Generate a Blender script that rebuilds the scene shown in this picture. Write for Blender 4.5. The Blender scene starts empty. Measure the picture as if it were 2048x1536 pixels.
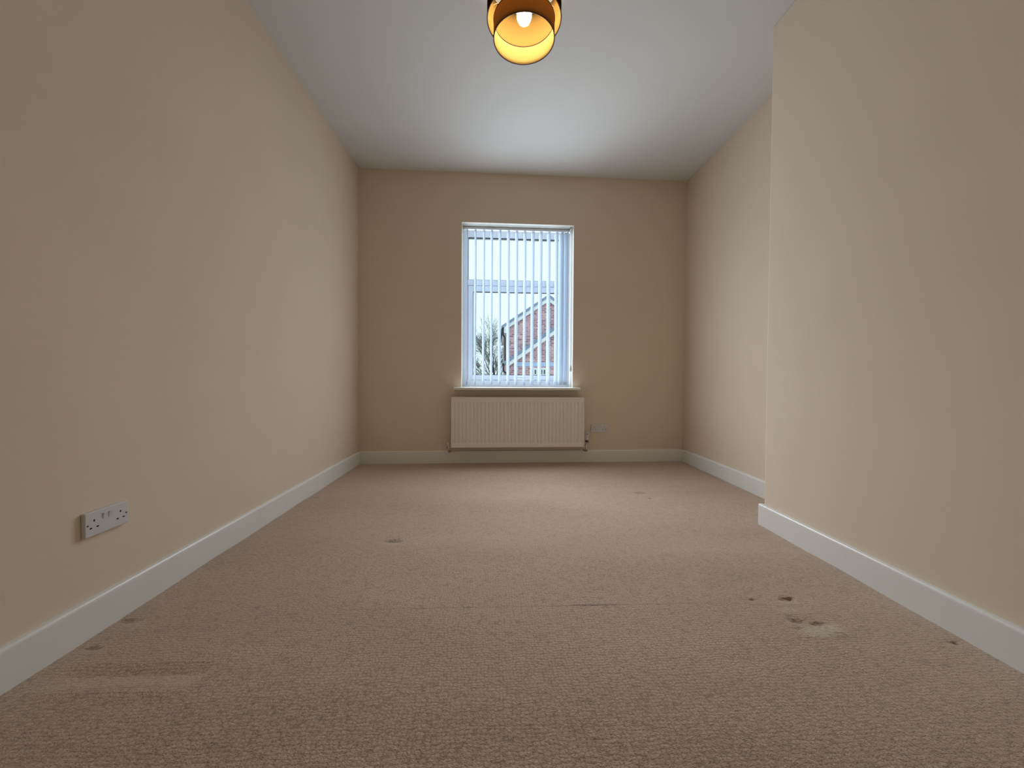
import bpy, bmesh, math, random
from mathutils import Vector, Matrix

S = bpy.context.scene
COL = S.collection

# ------------------------------------------------------------------ camera
F_PX = 770.32
cam_d = bpy.data.cameras.new('camera')
cam = bpy.data.objects.new('camera', cam_d)
COL.objects.link(cam)
cam_d.sensor_fit = 'HORIZONTAL'
cam_d.sensor_width = 36.0
cam_d.lens = F_PX * 36.0 / 2048.0
cam_d.clip_start = 0.02
cam_d.clip_end = 300
R_ = Vector((0.99910344, -0.04191409, 0.00596093))
U_ = Vector((-0.00512599, 0.01999962, 0.99978685))
N_ = Vector((0.04202437, 0.99892103, -0.01976683))
m = Matrix.Identity(4)
for i in range(3):
    m[i][0] = R_[i]; m[i][1] = U_[i]; m[i][2] = -N_[i]
m[0][3], m[1][3], m[2][3] = 0.0, 0.0, 0.77
cam.matrix_world = m
S.camera = cam

# ------------------------------------------------------------------ world, light, exposure
S.view_settings.view_transform = 'Standard'
S.view_settings.look = 'None'
S.view_settings.gamma = 1.0
S.view_settings.exposure = 0.0
S.view_settings.use_curve_mapping = False
S.cycles.diffuse_bounces = 4
S.cycles.max_bounces = 8
S.cycles.transparent_max_bounces = 16
S.cycles.use_light_tree = False

world = bpy.data.worlds.new('overcast_sky')
S.world = world
world.use_nodes = True
bg = world.node_tree.nodes['Background']
bg.inputs['Color'].default_value = (0.76, 0.96, 1.0, 1)
bg.inputs['Strength'].default_value = 1.2

# room dimensions (metres): x right, y towards the window, z up
H = 2.556
XL, XR = -1.194, 1.730
XB, YB = 1.403, 1.942          # chimney breast face and its far corner
D = 3.4326                     # window wall
ANG = math.atan(0.0237)        # the window wall is slightly out of square
YBACK = -1.25
OX0, OX1, OZ0, OZ1 = -0.303, 0.690, 0.672, 2.122   # window opening (local to window wall)

def fw(lx, ly, lz):
    c, s = math.cos(ANG), math.sin(ANG)
    return Vector((lx * c - ly * s, D + lx * s + ly * c, lz))

# overcast daylight entering through the window; the sky above is brighter than the ground below, so more
# of it travels downwards, and the open slats lead it a little to the right
def daylight(ly, energy, col, profile):
    dl = bpy.data.lights.new('window_daylight', 'AREA')
    dl.shape = 'RECTANGLE'
    dl.size = OX1 - OX0 - 0.04
    dl.size_y = OZ1 - OZ0 - 0.06
    dl.energy = energy
    dl.color = col
    if profile:
        dl.use_nodes = True
        nt = dl.node_tree
        em = nt.nodes['Emission']
        ge = nt.nodes.new('ShaderNodeNewGeometry')
        dt = nt.nodes.new('ShaderNodeVectorMath'); dt.operation = 'DOT_PRODUCT'
        dt.inputs[1].default_value = profile[1:]
        ad = nt.nodes.new('ShaderNodeMath'); ad.operation = 'ADD'; ad.inputs[1].default_value = profile[0]
        mx = nt.nodes.new('ShaderNodeMath'); mx.operation = 'MAXIMUM'; mx.inputs[1].default_value = 0.50
        nt.links.new(ge.outputs['Incoming'], dt.inputs[0])
        nt.links.new(dt.outputs['Value'], ad.inputs[0]); nt.links.new(ad.outputs[0], mx.inputs[0])
        # between the slats: full along their direction, cut down to the sides
        sd = nt.nodes.new('ShaderNodeVectorMath'); sd.operation = 'DOT_PRODUCT'
        sd.inputs[1].default_value = (0.30, -0.954, 0.0)
        mr = nt.nodes.new('ShaderNodeMapRange'); mr.interpolation_type = 'SMOOTHSTEP'
        for nm, v in (('From Min', 0.35), ('From Max', 0.95), ('To Min', 0.50), ('To Max', 1.0)):
            mr.inputs[nm].default_value = v
        ml = nt.nodes.new('ShaderNodeMath'); ml.operation = 'MULTIPLY'
        nt.links.new(ge.outputs['Incoming'], sd.inputs[0]); nt.links.new(sd.outputs['Value'], mr.inputs['Value'])
        nt.links.new(mr.outputs['Result'], ml.inputs[0]); nt.links.new(mx.outputs[0], ml.inputs[1])
        nt.links.new(ml.outputs[0], em.inputs['Strength'])
    o = bpy.data.objects.new('window_daylight', dl)
    COL.objects.link(o)
    o.location = fw((OX0 + OX1) / 2, ly, (OZ0 + OZ1) / 2)
    o.rotation_euler = (math.radians(-90), 0, ANG)
daylight(0.03, 31.0, (0.81, 0.90, 1.0), (0.40, 0.10, 0.0, -1.9))
daylight(0.163, 12.5, (0.72, 0.86, 1.0), None)      # what reaches the slats and the recess

# ------------------------------------------------------------------ material helpers
def new_mat(name):
    mt = bpy.data.materials.new(name)
    mt.use_nodes = True
    nt = mt.node_tree
    return mt, nt, nt.nodes['Principled BSDF']

def node(nt, typ, **kw):
    n = nt.nodes.new(typ)
    for k, v in kw.items():
        setattr(n, k, v)
    return n

def ramp(nt, fac, stops):
    r = node(nt, 'ShaderNodeValToRGB')
    e = r.color_ramp.elements
    while len(e) > 1:
        e.remove(e[-1])
    e[0].position, e[0].color = stops[0][0], (*stops[0][1], 1)
    for p, c in stops[1:]:
        q = e.new(p); q.color = (*c, 1)
    nt.links.new(fac, r.inputs['Fac'])
    return r

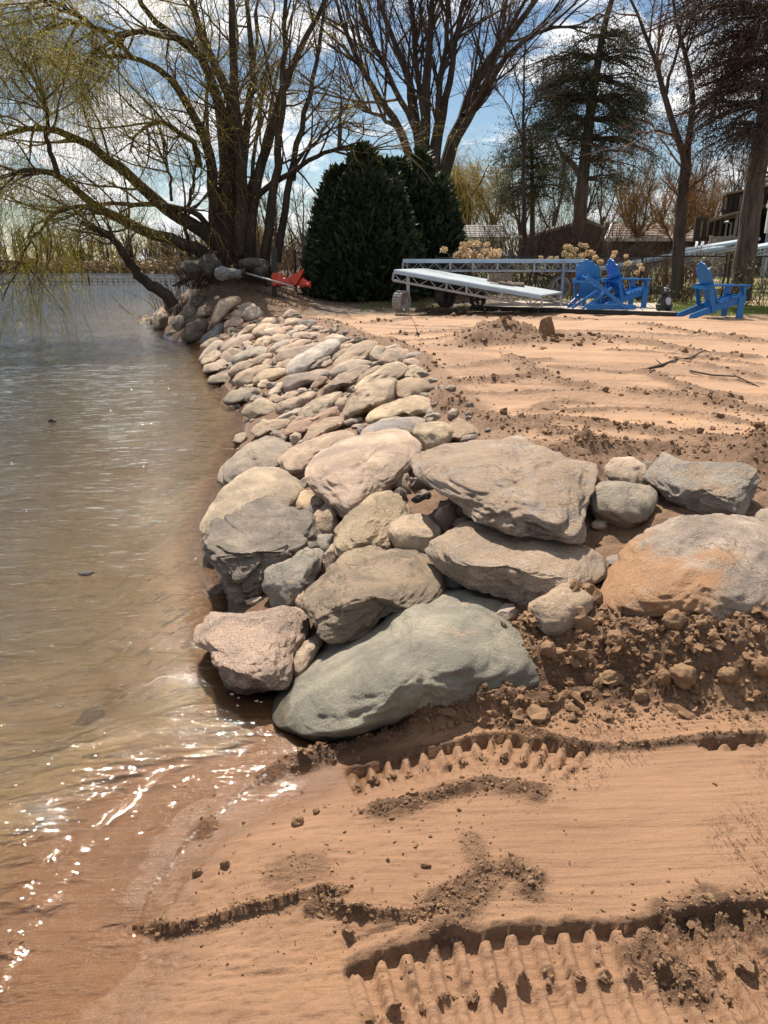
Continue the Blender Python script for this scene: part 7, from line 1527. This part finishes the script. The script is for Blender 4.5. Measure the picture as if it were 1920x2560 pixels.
n_ = 60; q = np.array([-.0, 0, 0]); c = at_y(193, 640, 198); c[2] = 0.3; pts = c + t.rs.normal(size=(900, 3)) * (1.6, 1, 1.5) + (0, 0, 2); v, f = sprays(pts, 1.0, t.rs, .5); root = empty('far_conifer', c, 'dark green conifer on the far shore', 'tree'); mesh_np('foliage', v - c, f, MAT['arborvitae'], root)
c = at_y(245, 640, 192); c[2] = .5; mb = MB(); mb.box((0, 0, .45), (4.5, 1.2, .25)); mb.box((-1.6, 0, .2), (.2, 1, .6)); mb.box((1.6, 0, .2), (.2, 1, .6)); ob = mb.build('far_bench_dock', MAT['white_trim']); ob.location = c; tag(ob, 'small white landing stage on the far shore', 'landing stage')

# ------------------------------------------------------------------ grass and fallen leaves
n_ = 60000; gx_ = rng.uniform(-1, 24, n_); gy_ = 17.0 + 22 * rng.random(n_) ** 1.6; gx_ *= gy_ / 38 * 1.2; yb = 17.6 + 0.5 * np.sin(gx_ * .9) - 2.6 * ss(gx_, 5.5, 7.0); k = (gy_ > yb + .2) & (n2(gx_, gy_, .5, .8, 95, 3) < .35); gx_, gy_ = gx_[k], gy_[k]
n_ = 14000; ax_ = rng.uniform(5.6, 10.5, n_); ay_ = rng.uniform(15.0, 18, n_); yb = 17.6 + 0.5 * np.sin(ax_ * .9) - 2.6 * ss(ax_, 5.5, 7.0); k = ay_ > yb + .25; gx_, gy_ = np.concatenate([gx_, ax_[k]]), np.concatenate([gy_, ay_[k]])
gz_ = base_h(gx_, gy_); n_ = len(gx_); h = rng.uniform(.03, .075, n_); a = rng.uniform(0, 6.28, n_); w_ = .006 * np.maximum(1, gy_ / 18)
v = np.stack([np.stack([gx_ - w_ * np.cos(a), gy_ - w_ * np.sin(a), gz_], 1), np.stack([gx_ + w_ * np.cos(a), gy_ + w_ * np.sin(a), gz_], 1), np.stack([gx_ + h * .5 * rng.normal(size=n_), gy_ + h * .4 * rng.normal(size=n_), gz_ + h], 1)], 1).reshape(-1, 3)
tag(mesh_np('lawn_grass', v, np.arange(n_ * 3).reshape(-1, 3), MAT['grass']), 'short spring grass of the lawn', None, kind='stuff')
n_ = 7000; lx = rng.uniform(-6, 8, n_); ly = rng.uniform(16.5, 24, n_); k = (shore_dist(lx, ly) > .8) & (n2(lx, ly, .6, .6, 97, 3) > -.1) & ((lx < 4.8) | (ly > 17.5)) & ((ly > 18.5) | (lx > .2)); lx, ly = lx[k], ly[k]
c = np.column_stack([lx, ly, ground(lx, ly) + .012]); v, f = sprays(c, .07, rng, .6, np.array([.6, .2, .12])); tag(mesh_np('fallen_leaves', v, f, MAT['dry_leaf']), 'dry fallen leaves under the trees and bushes', None, kind='stuff')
____
*WHAT YOU NEED TO DO*. Your task is to reproduce the entries above word for word, from the first line through the line with "return Vector((lx *", and please leave out any pictures.

*REPLY TO THE TASK*.
Generate a Blender script that rebuilds the scene shown in this picture. Write for Blender 4.5. The Blender scene starts empty. Measure the picture as if it were 2048x1536 pixels.
import bpy, bmesh, math, random
from mathutils import Vector, Matrix

S = bpy.context.scene
COL = S.collection

# ------------------------------------------------------------------ camera
F_PX = 770.32
cam_d = bpy.data.cameras.new('camera')
cam = bpy.data.objects.new('camera', cam_d)
COL.objects.link(cam)
cam_d.sensor_fit = 'HORIZONTAL'
cam_d.sensor_width = 36.0
cam_d.lens = F_PX * 36.0 / 2048.0
cam_d.clip_start = 0.02
cam_d.clip_end = 300
R_ = Vector((0.99910344, -0.04191409, 0.00596093))
U_ = Vector((-0.00512599, 0.01999962, 0.99978685))
N_ = Vector((0.04202437, 0.99892103, -0.01976683))
m = Matrix.Identity(4)
for i in range(3):
    m[i][0] = R_[i]; m[i][1] = U_[i]; m[i][2] = -N_[i]
m[0][3], m[1][3], m[2][3] = 0.0, 0.0, 0.77
cam.matrix_world = m
S.camera = cam

# ------------------------------------------------------------------ world, light, exposure
S.view_settings.view_transform = 'Standard'
S.view_settings.look = 'None'
S.view_settings.gamma = 1.0
S.view_settings.exposure = 0.0
S.view_settings.use_curve_mapping = False
S.cycles.diffuse_bounces = 4
S.cycles.max_bounces = 8
S.cycles.transparent_max_bounces = 16
S.cycles.use_light_tree = False

world = bpy.data.worlds.new('overcast_sky')
S.world = world
world.use_nodes = True
bg = world.node_tree.nodes['Background']
bg.inputs['Color'].default_value = (0.76, 0.96, 1.0, 1)
bg.inputs['Strength'].default_value = 1.2

# room dimensions (metres): x right, y towards the window, z up
H = 2.556
XL, XR = -1.194, 1.730
XB, YB = 1.403, 1.942          # chimney breast face and its far corner
D = 3.4326                     # window wall
ANG = math.atan(0.0237)        # the window wall is slightly out of square
YBACK = -1.25
OX0, OX1, OZ0, OZ1 = -0.303, 0.690, 0.672, 2.122   # window opening (local to window wall)

def fw(lx, ly, lz):
    c, s = math.cos(ANG), math.sin(ANG)
    return Vector((lx * c - ly * s, D + lx * s + ly * c, lz))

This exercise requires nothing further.